Sun Microsystems furthered its commitment to dynamic languages with this week’s announcement that its NetBeans Java development toolkit would offer support for Ruby
The NetBeans Ruby Pack is a plug-in to the NetBeans IDE
“This is a big deal because until now, Ruby developers haven’t had a lot of IDE support. They just use plain text editors,” Tor Norbye, senior staff engineer at Sun , told internetnews.com. “In the Java world we’ve had lots of features available.”
With this support, Ruby developers will get features that programmers used to using an IDE take for granted, such as syntax highlighting, navigation outline, project support and unit test execution.

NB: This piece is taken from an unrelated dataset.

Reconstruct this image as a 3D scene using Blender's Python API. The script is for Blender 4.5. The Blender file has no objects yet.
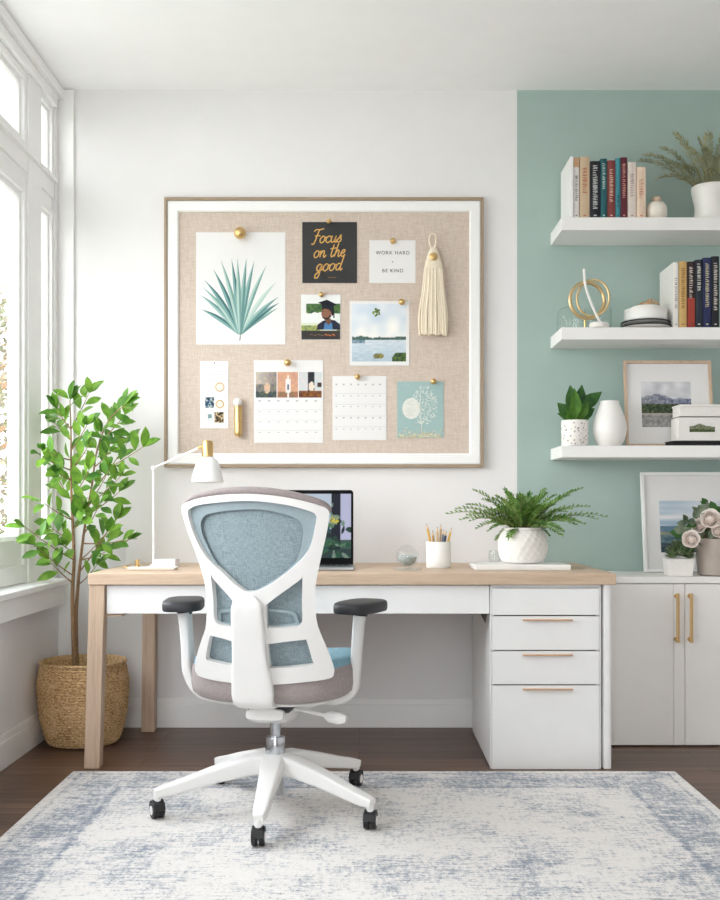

The NetBeans Ruby Pack also offers extended features such as integrated documentation pop-ups for Ruby API calls, semantic analysis with highlighting of parameters and unused local variables, as well as occurrence highlighting.
Norbye said that there would also be ancillary support for developing Ruby on Rails
JRuby is the brainchild of two programmers, Charles Nutter and Thomas Enebo, whose demo at JavaOne last year impressed Sun so much, it hired the duo to work full time on the project. This week, they plan to release JRuby 0.9.8, meaning it is essentially done.
Norbye said this is part of a bigger Sun investment in scripting languages. “We’re thinking of doing additional scripting languages and ruby was the first one,” he said. “Ruby is getting a lot of buzz, and it’s also a nice language. We see an interest there, that’s why we’re providing something.”
While the Ruby support is fairly complete, Sun plans to work on adding more features to NetBeans. “Given this is a dynamic language, we can’t do accurate code completion in many cases. That’s an area we’ll be tweaking to make the IDE smarter and smarter,” said Norbye.
Steve O’Grady, principal analyst with Redmonk, said there hasn’t been a whole lot of attention paid to giving Ruby an IDE, but it would need one to be taken seriously by programmers.
“IDEs become particularly important when you want to break into mainstream usage,” he told internetnews.com. “Text editors are fine and some people are more comfortable working in text editors. All that said, there are a whole lot more people who aren’t hardcore developers. If you want a language to appeal to the masses, it is important to have the ability to simplify some of the tasks.”
The Ruby support plug-in for NetBeans is available as a free download from the NetBeans Autoupdate Center. Additional support for Ruby on Rails is expected to be available mid-year 2007.